Want a graphic example of how fast the frequent-flier programs are devolving? Consider the developments at United Airlines, which operates Mileage Plus, the nation's second-largest plan:

To shore up its cash position last month after another quarter of multibillion-dollar losses, United turned to Chase, the bank that issues Mileage Plus credit cards. Chase promptly ponied up a $600 million prepayment for miles that will be distributed to Chase customers in the form of bonuses for taking and using any of the half-dozen flavors of Visa cards emblazoned with the Mileage Plus logo.

Although the mileage deal was bundled with other cash considerations that Chase extended to United, it's not hard to figure out how many miles that $600 million bought. Big frequent-flier program partners like credit card banks usually pay around a penny a mile, so United will need to mint about 60 billion new miles for Chase. That'll expand United's current pool of 511 billion unredeemed miles by about 12 percent.

The devaluation of United's "currency" is worrisome enough.

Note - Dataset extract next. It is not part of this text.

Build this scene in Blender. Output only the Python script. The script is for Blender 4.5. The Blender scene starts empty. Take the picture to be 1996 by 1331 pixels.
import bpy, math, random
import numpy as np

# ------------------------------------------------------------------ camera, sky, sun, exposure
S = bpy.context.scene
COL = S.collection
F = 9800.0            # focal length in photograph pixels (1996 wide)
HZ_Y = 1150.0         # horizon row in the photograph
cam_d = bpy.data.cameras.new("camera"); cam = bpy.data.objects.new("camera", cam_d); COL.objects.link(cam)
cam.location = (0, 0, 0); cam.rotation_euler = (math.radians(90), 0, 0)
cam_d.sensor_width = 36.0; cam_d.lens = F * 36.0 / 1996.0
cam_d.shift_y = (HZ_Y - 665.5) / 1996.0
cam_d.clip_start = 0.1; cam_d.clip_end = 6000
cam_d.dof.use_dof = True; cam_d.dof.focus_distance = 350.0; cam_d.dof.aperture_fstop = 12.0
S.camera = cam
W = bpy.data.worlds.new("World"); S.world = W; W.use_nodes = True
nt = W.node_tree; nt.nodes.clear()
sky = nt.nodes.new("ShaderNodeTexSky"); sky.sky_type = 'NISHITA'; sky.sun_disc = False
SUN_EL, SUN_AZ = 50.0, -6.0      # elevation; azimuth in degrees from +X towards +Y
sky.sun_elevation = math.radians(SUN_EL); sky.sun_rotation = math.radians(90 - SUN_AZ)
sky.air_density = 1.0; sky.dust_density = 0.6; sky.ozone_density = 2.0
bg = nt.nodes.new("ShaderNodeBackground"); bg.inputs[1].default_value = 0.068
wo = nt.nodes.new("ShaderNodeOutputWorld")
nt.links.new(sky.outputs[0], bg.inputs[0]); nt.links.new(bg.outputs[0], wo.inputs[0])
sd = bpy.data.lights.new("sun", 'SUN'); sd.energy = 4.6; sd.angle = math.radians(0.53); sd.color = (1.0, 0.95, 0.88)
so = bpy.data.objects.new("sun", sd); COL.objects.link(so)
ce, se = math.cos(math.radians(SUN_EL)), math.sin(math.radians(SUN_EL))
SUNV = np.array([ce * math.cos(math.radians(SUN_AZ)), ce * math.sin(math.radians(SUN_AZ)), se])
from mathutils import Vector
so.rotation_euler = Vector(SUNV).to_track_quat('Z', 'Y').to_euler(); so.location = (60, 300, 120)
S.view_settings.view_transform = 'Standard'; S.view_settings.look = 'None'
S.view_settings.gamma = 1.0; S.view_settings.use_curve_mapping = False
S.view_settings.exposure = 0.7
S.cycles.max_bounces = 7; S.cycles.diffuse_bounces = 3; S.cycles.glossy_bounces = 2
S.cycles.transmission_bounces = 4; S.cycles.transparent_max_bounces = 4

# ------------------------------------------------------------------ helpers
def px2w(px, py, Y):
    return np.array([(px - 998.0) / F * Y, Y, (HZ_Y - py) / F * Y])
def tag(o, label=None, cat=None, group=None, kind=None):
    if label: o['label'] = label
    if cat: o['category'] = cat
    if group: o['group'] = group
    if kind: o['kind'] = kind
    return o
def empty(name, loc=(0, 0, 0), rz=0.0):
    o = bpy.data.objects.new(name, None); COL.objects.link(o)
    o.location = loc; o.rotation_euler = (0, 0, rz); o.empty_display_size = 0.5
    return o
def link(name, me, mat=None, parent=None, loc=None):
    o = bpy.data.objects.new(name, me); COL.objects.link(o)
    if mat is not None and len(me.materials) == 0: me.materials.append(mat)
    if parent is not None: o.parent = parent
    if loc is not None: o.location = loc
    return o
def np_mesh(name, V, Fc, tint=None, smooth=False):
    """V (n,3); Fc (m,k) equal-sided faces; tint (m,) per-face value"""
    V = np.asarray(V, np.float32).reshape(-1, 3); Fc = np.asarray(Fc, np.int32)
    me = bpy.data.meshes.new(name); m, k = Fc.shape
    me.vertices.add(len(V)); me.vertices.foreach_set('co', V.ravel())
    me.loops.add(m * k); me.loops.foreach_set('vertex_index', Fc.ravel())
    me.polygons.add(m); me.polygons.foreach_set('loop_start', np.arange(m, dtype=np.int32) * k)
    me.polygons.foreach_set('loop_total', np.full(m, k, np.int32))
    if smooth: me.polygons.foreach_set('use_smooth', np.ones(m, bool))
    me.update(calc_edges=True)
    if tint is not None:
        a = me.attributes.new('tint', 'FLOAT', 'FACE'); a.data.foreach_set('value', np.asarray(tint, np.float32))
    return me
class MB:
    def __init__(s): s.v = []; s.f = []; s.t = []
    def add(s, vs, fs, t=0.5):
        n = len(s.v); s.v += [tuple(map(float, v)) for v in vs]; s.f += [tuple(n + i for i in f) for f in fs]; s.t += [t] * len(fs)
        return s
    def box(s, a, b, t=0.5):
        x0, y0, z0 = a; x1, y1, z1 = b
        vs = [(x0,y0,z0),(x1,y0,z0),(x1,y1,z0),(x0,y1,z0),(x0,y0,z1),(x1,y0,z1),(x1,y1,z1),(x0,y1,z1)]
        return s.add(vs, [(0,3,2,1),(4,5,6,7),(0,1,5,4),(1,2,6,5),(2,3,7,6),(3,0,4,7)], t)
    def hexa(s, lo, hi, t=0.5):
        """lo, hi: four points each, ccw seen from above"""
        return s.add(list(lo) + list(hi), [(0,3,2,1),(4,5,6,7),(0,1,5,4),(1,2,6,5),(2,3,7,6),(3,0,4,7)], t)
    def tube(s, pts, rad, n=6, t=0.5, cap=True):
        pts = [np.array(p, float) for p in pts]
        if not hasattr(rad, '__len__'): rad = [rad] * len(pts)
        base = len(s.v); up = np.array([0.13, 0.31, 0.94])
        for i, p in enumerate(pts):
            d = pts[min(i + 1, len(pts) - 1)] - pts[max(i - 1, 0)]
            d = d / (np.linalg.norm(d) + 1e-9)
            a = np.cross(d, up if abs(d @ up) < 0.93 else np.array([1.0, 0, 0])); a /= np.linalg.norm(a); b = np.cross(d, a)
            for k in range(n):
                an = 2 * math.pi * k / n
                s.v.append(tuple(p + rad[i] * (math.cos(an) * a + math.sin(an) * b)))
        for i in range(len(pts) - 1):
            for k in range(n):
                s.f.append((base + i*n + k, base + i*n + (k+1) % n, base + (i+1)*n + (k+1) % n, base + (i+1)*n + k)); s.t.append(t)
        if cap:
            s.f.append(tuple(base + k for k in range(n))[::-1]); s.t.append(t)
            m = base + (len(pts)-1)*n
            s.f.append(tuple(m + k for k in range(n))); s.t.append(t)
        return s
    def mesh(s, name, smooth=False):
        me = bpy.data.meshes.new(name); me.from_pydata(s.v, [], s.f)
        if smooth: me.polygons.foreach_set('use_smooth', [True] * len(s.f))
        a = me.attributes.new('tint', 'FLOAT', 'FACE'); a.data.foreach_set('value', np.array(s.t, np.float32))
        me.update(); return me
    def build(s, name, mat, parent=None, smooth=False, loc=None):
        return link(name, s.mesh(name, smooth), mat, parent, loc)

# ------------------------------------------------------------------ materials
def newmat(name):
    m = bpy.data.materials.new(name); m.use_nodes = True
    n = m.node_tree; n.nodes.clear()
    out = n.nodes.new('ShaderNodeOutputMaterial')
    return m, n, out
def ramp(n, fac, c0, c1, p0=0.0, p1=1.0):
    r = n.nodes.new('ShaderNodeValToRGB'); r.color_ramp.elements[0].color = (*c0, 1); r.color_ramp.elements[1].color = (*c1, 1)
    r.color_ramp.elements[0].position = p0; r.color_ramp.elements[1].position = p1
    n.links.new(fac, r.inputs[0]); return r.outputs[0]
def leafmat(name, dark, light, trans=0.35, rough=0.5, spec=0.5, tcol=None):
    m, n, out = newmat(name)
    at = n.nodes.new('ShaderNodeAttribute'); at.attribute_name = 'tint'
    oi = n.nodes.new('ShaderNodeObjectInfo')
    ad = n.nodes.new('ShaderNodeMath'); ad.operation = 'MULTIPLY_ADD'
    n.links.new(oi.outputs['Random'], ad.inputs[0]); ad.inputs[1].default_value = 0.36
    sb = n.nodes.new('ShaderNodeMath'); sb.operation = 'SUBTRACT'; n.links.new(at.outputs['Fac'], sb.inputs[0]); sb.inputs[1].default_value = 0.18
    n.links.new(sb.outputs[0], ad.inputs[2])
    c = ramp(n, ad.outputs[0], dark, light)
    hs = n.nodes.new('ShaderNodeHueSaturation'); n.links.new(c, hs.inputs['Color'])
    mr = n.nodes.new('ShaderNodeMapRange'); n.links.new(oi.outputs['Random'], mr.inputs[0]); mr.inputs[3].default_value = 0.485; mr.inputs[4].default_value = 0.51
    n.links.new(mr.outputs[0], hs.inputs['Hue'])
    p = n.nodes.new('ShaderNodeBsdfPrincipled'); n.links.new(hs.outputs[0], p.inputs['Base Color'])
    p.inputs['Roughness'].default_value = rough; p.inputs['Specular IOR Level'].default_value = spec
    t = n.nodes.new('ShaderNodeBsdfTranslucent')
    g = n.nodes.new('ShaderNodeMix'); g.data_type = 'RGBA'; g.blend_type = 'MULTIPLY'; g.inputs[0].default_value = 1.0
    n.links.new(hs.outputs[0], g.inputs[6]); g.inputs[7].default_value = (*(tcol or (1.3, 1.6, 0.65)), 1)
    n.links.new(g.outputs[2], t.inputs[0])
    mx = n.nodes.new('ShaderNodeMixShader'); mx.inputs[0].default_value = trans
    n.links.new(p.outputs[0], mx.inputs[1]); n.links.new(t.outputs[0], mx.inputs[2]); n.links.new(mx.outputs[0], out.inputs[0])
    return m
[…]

But since United's route network is shrinking—by the end of the year, the airline estimates its worldwide seating capacity will be 10 percent lower than it was at the end of 2007—Mileage Plus members are looking at double-digit inflation even as the supply of goods to "buy" with Mileage Plus miles is contracting by double digits.

United is not alone in using its mileage program as a cash cow. Continental Airlines, which operates the OnePass program, recently received a cash infusion from Chase, also the issuer of OnePass credit cards. And Delta Air Lines might not have survived its 2005 bankruptcy without a huge forward purchase of SkyMiles by American Express, which issues Delta's credit cards. And just like United, all of the big airlines are slashing their seating capacity by 10 to 15 percent this fall as they mint and sell billions of new miles.